Begin Information provided

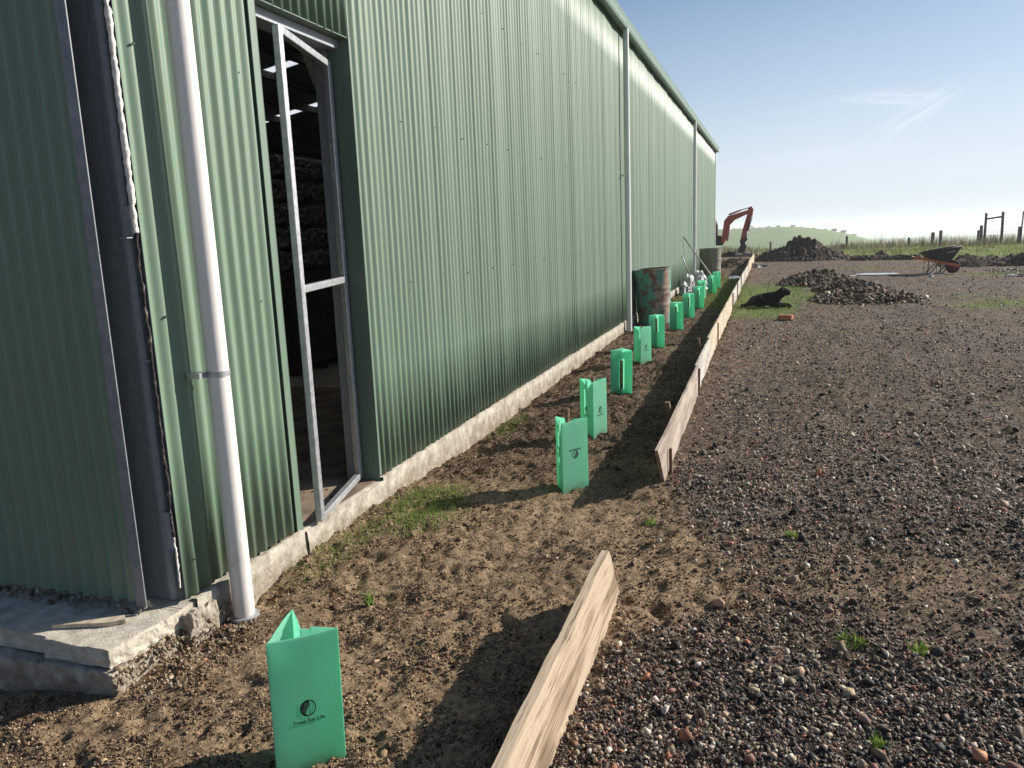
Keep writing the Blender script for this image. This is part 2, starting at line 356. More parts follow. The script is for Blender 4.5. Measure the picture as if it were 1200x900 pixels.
def lines(pts):
    """pts: list of (start, stop, step or growth)"""
    out = [pts[0][0]]
    for a, b, s, kind in pts:
        if kind == 'u': out += list(np.linspace(a, b, max(2, int(abs(b - a) / s) + 1))[1:])
        else:
            p = a; st = s[0]
            while p < b: p = p + st; st = st * s[1]; out.append(min(p, b))
    return np.array(out)
xs_r = lines([(-2.4, 1.7, .0125, 'u'), (1.7, 9000, (.014, 1.028), 'g')])
xs_l = -lines([(2.4, 9000, (.03, 1.16), 'g')])[1:][::-1]
XS = np.concatenate([xs_l, xs_r])
yn = [1.15]
while yn[-1] < 70: yn.append(yn[-1] + max(.0075, .0058 * yn[-1]))
while yn[-1] < 12000: yn.append(yn[-1] * 1.03)
yb = -lines([(-1.15, 300, (.03, 1.2), 'g')])[1:][::-1]
YS = np.concatenate([yb, np.array(yn)])
GX, GY = np.meshgrid(XS, YS)
def fine(x, y):
    gr, g, tan = zone(x, y)
    near = sstep(60, 20, y)
    soil = (1 - gr)
    c1 = fbm(x, y, .24, 4, 60); c2 = fbm(x, y, .06, 3, 66, .6)
    ridg = 1 - np.abs(2 * fbm(x, y, .13, 3, 70) - 1)
    rough = 1 - .6 * sstep(.3, .8, tan)
    c3 = fbm(x, y, .11, 4, 77, .62); pits = np.clip(.42 - c3, 0, 1)
    h = soil * near * (.05 * (c1 - .5) + .05 * (.5 + .5 * rough) * (c2 - .5) + .035 * rough * (ridg - .8) - .09 * pits)
    h = h + gr * near * (.03 * (c1 - .5) + .022 * (c2 - .5) + .05 * (fbm(x * 1.6, y * .35, .5, 3, 230) - .5) * sstep(3, 6, y))
    return h, gr, g, tan
H, GR, GG, GT = fine(GX, GY)
# flatten under the shed slab so that the ground never pokes through the floor
H = np.where((GX < -2.3) & (GY > 2.1) & (GY < 33.3), -.05, H)
Z = gz(GX, GY) + H
Z = np.where((GX < -2.32) & (GY > 2.1) & (GY < 33.2), -.12, Z)
ny, nx = GX.shape
V = np.stack([GX.ravel(), GY.ravel(), Z.ravel()], 1)
idx = np.arange(nx * ny).reshape(ny, nx)
F = np.stack([idx[:-1, :-1].ravel(), idx[:-1, 1:].ravel(), idx[1:, 1:].ravel(), idx[1:, :-1].ravel()], 1)

def ground_material():
    m, n, b = nodes_of('ground_soil_gravel_grass'); L = n.links.new
    a = n.nodes.new('ShaderNodeAttribute'); a.attribute_name = 'tone'
    sp = n.nodes.new('ShaderNodeSeparateColor'); L(a.outputs['Color'], sp.inputs[0])
    tc = n.nodes.new('ShaderNodeTexCoord')
    def nz(s, d=6, r=.6):
        q = n.nodes.new('ShaderNodeTexNoise'); q.inputs['Scale'].default_value = s; q.inputs['Detail'].default_value = d; q.inputs['Roughness'].default_value = r
        L(tc.outputs['Object'], q.inputs['Vector']); return q.outputs['Fac']
    def ramp(f, st):
        q = n.nodes.new('ShaderNodeValToRGB'); e = q.color_ramp.elements
        e[0].position = st[0][0]; e[0].color = (*st[0][1], 1); e[1].position = st[-1][0]; e[1].color = (*st[-1][1], 1)
        for p, c in st[1:-1]: k = e.new(p); k.color = (*c, 1)
        L(f, q.inputs[0]); return q.outputs[0]
    def mix(f, A, B, bt='MIX'):
        q = n.nodes.new('ShaderNodeMix'); q.data_type = 'RGBA'; q.blend_type = bt
        L(f, q.inputs['Factor']); L(A, q.inputs['A']); L(B, q.inputs['B']); return q.outputs['Result']
    dark = ramp(nz(26, 9, .7), [(.33, (.03, .019, .011)), (.5, (.09, .057, .036)), (.7, (.22, .15, .095))])
    tan = ramp(nz(34, 9, .72), [(.33, (.07, .043, .025)), (.5, (.225, .155, .092)), (.7, (.40, .295, .185))])
    vo = n.nodes.new('ShaderNodeTexVoronoi'); vo.inputs['Scale'].default_value = 55; L(tc.outputs['Object'], vo.inputs['Vector'])
    vs = n.nodes.new('ShaderNodeSeparateColor'); L(vo.outputs['Color'], vs.inputs[0])
    grav = ramp(vs.outputs[0], [(0, (.022, .018, .015)), (.5, (.065, .049, .038)), (.75, (.15, .11, .08)), (.9, (.2, .11, .08)), (1, (.36, .31, .26))])
    grass = ramp(nz(9), [(.3, (.08, .10, .025)), (.55, (.15, .2, .045)), (.75, (.25, .26, .09))])
    field = ramp(nz(.035, 6, .65), [(.35, (.07, .13, .03)), (.55, (.11, .19, .045)), (.7, (.18, .22, .07))])
    gf = n.nodes.new('ShaderNodeMix'); gf.data_type = 'RGBA'; gf.inputs['Factor'].default_value = .6; L(grass, gf.inputs['A']); L(field, gf.inputs['B']); grass = gf.outputs['Result']
    c = mix(sp.outputs[2], dark, tan); c = mix(sp.outputs[0], c, grav)
    c = mix(sp.outputs[1], c, grass)
    L(c, b.inputs['Base Color']); b.inputs['Roughness'].default_value = .92; b.inputs['Specular IOR Level'].default_value = .25
    bp = n.nodes.new('ShaderNodeBump'); bp.inputs['Distance'].default_value = .012; L(nz(60, 5, .7), bp.inputs['Height']); L(bp.outputs[0], b.inputs['Normal'])
    return m
GROUNDM = ground_material()
g = np_mesh('ground', V, F, GROUNDM, smooth=True, attrs={'tone': np.stack([(GR * np.interp(GY, [3, 14], [1, .75])).ravel(), (GG * np.interp(GY, [9, 13, 30, 40], [.12, .5, .6, 1])).ravel(), GT.ravel()], 1)})
tag(g, kind='structure')

# puddles lying in the ruts
WATER = mat('puddle_water', (.05, .045, .04), rough=.03, spec=.8, scale=3, bump=.0008, bscale=10)
def puddle(cx, cy, rx, ry, seed):
    mb = MB(); pts = []
    for k in range(40):
        a = 2 * PI * k / 40; rr = 1 + .35 * mnoise.noise(Vector((math.cos(a) * 1.6, math.sin(a) * 1.6, seed)))
        pts.append((cx + rx * rr * math.cos(a), cy + ry * rr * math.sin(a)))
    mb.hexa(pts, z_at(cx, cy) - .03, z_at(cx, cy) + .022)
    return tag(mb.build('puddle', WATER), kind='structure')
puddle(3.0, 25.9, .62, .42, 1); puddle(2.15, 25.3, .2, .2, 4); puddle(6.7, 24.2, .75, .45, 2); puddle(-.55, 33.0, .35, 1.1, 3); puddle(-1.15, 25.8, .2, .8, 6)

# ------------------------------------------------------------------ scattered stuff
ICO = None
def ico():
    global ICO
    if ICO is None:
        bm = bmesh.new(); bmesh.ops.create_icosphere(bm, subdivisions=1, radius=1)
        ICO = (np.array([v.co[:] for v in bm.verts]), np.array([[v.index for v in f.verts] for f in bm.faces])); bm.free()
    return ICO
def rand_rot(n):
    q = rng.normal(size=(n, 4)); q /= np.linalg.norm(q, axis=1)[:, None]; a, b, c, d = q.T
    return np.stack([np.stack([1 - 2 * (c * c + d * d), 2 * (b * c - a * d), 2 * (b * d + a * c)], 1),
                     np.stack([2 * (b * c + a * d), 1 - 2 * (b * b + d * d), 2 * (c * d - a * b)], 1),
                     np.stack([2 * (b * d - a * c), 2 * (c * d + a * b), 1 - 2 * (b * b + c * c)], 1)], 1)
def stones(name, P, size, cols, material, jit=.28, flat=.6, label=None, kind='stuff', parent=None, rot=None):
    bv, bf = ico(); n = len(P)
    # chip the pebble with a few random planes so that it has facets and edges
    v = np.repeat(bv[None], n, 0) * (1 + rng.uniform(-jit, jit, (n, len(bv), 1)) * .45)
    for q in range(4):
        nn = rng.normal(size=(n, 3)); nn /= np.linalg.norm(nn, axis=1)[:, None]; dd = rng.uniform(.25, .7, n)
        ex_ = np.clip(np.einsum('nij,nj->ni', v, nn) - dd[:, None], 0, None); v = v - ex_[..., None] * nn[:, None] * .95
    sc3 = np.stack([rng.uniform(.75, 1.35, n), rng.uniform(.6, 1.0, n), rng.uniform(flat * .6, flat * 1.25, n)], 1)
    v = v * sc3[:, None] * size[:, None, None]
    Rm = rand_rot(n) if rot is None else rot
    v = np.einsum('nij,nkj->nki', Rm, v) + P[:, None]
    f = bf[None] + (np.arange(n) * len(bv))[:, None, None]
    c = np.repeat(cols, len(bv), 0)
    o = np_mesh(name, v.reshape(-1, 3), f.reshape(-1, 3), material, attrs={'tone': c}, parent=parent)
    if kind: tag(o, label, kind=kind)
    return o
def sample_ground(n, y0, y1, xfun, power=2.0):
    """positions with density falling with distance"""
    u = rng.uniform(0, 1, n); y = (y0 ** (1 - power) + u * (y1 ** (1 - power) - y0 ** (1 - power))) ** (1 / (1 - power)) if power != 1 else y0 * (y1 / y0) ** u
    a, b = xfun(y); x = a + rng.uniform(0, 1, n) * (b - a)
    return x, y
def surf(x, y):
    h, gr, gg, tn = fine(x, y); return gz(x, y) + h, gr, gg, tn

def palette(n, cols, wts):
    c = np.array(cols)[rng.choice(len(cols), n, p=np.array(wts) / sum(wts))]
    return np.clip(c * rng.uniform(.7, 1.3, (n, 1)) * rng.uniform(.93, 1.07, (n, 3)), 0, .8)
STONEM = attr_mat('loose_stone', rough=.75, spec=.4, bump=.002)
SOILM = attr_mat('soil_clod', rough=.95, spec=.15, bump=.003)
gcols = [(.022, .020, .020), (.06, .048, .040), (.18, .13, .092), (.34, .26, .18), (.2, .1, .07), (.5, .44, .36), (.34, .14, .08)]
gw = [30, 20, 16, 14, 6, 8, 3]
x, y = sample_ground(230000, 1.35, 42, lambda y: (-.7 - .02 * (y > 30) * y, .36 * y + 1.0), 1.6)
zz, gr, gg, tn = surf(x, y)
keep = rng.uniform(0, 1, len(x)) < np.clip(gr * 1.15 - .02, .07, 1) * (1 - .8 * gg) * np.where(fbm(x, y, 1.1, 3, 200) > .56, .6, 1)
x, y, zz = x[keep], y[keep], zz[keep]
sz = rng.lognormal(math.log(.0049), .55, len(x)) * (1 + .045 * np.clip(y - 2.5, 0, 40)); sz = np.clip(sz, .0025, .035)
stones('gravel', np.stack([x, y, zz + sz * .25], 1), sz, palette(len(x), gcols, gw), STONEM, label='dark gravel with brick and pale stone chips over the yard')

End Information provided

:: The task ::
Write out exactly the opening lines of the data, stopping after the line that holds "idx[1:, :-1].ravel()], 1)". Exclude pictures.

:: Solution to this exercise ::
Keep writing the Blender script for this image. This is part 2, starting at line 356. More parts follow. The script is for Blender 4.5. Measure the picture as if it were 1200x900 pixels.
def lines(pts):
    """pts: list of (start, stop, step or growth)"""
    out = [pts[0][0]]
    for a, b, s, kind in pts:
        if kind == 'u': out += list(np.linspace(a, b, max(2, int(abs(b - a) / s) + 1))[1:])
        else:
            p = a; st = s[0]
            while p < b: p = p + st; st = st * s[1]; out.append(min(p, b))
    return np.array(out)
xs_r = lines([(-2.4, 1.7, .0125, 'u'), (1.7, 9000, (.014, 1.028), 'g')])
xs_l = -lines([(2.4, 9000, (.03, 1.16), 'g')])[1:][::-1]
XS = np.concatenate([xs_l, xs_r])
yn = [1.15]
while yn[-1] < 70: yn.append(yn[-1] + max(.0075, .0058 * yn[-1]))
while yn[-1] < 12000: yn.append(yn[-1] * 1.03)
yb = -lines([(-1.15, 300, (.03, 1.2), 'g')])[1:][::-1]
YS = np.concatenate([yb, np.array(yn)])
GX, GY = np.meshgrid(XS, YS)
def fine(x, y):
    gr, g, tan = zone(x, y)
    near = sstep(60, 20, y)
    soil = (1 - gr)
    c1 = fbm(x, y, .24, 4, 60); c2 = fbm(x, y, .06, 3, 66, .6)
    ridg = 1 - np.abs(2 * fbm(x, y, .13, 3, 70) - 1)
    rough = 1 - .6 * sstep(.3, .8, tan)
    c3 = fbm(x, y, .11, 4, 77, .62); pits = np.clip(.42 - c3, 0, 1)
    h = soil * near * (.05 * (c1 - .5) + .05 * (.5 + .5 * rough) * (c2 - .5) + .035 * rough * (ridg - .8) - .09 * pits)
    h = h + gr * near * (.03 * (c1 - .5) + .022 * (c2 - .5) + .05 * (fbm(x * 1.6, y * .35, .5, 3, 230) - .5) * sstep(3, 6, y))
    return h, gr, g, tan
H, GR, GG, GT = fine(GX, GY)
# flatten under the shed slab so that the ground never pokes through the floor
H = np.where((GX < -2.3) & (GY > 2.1) & (GY < 33.3), -.05, H)
Z = gz(GX, GY) + H
Z = np.where((GX < -2.32) & (GY > 2.1) & (GY < 33.2), -.12, Z)
ny, nx = GX.shape
V = np.stack([GX.ravel(), GY.ravel(), Z.ravel()], 1)
idx = np.arange(nx * ny).reshape(ny, nx)
F = np.stack([idx[:-1, :-1].ravel(), idx[:-1, 1:].ravel(), idx[1:, 1:].ravel(), idx[1:, :-1].ravel()], 1)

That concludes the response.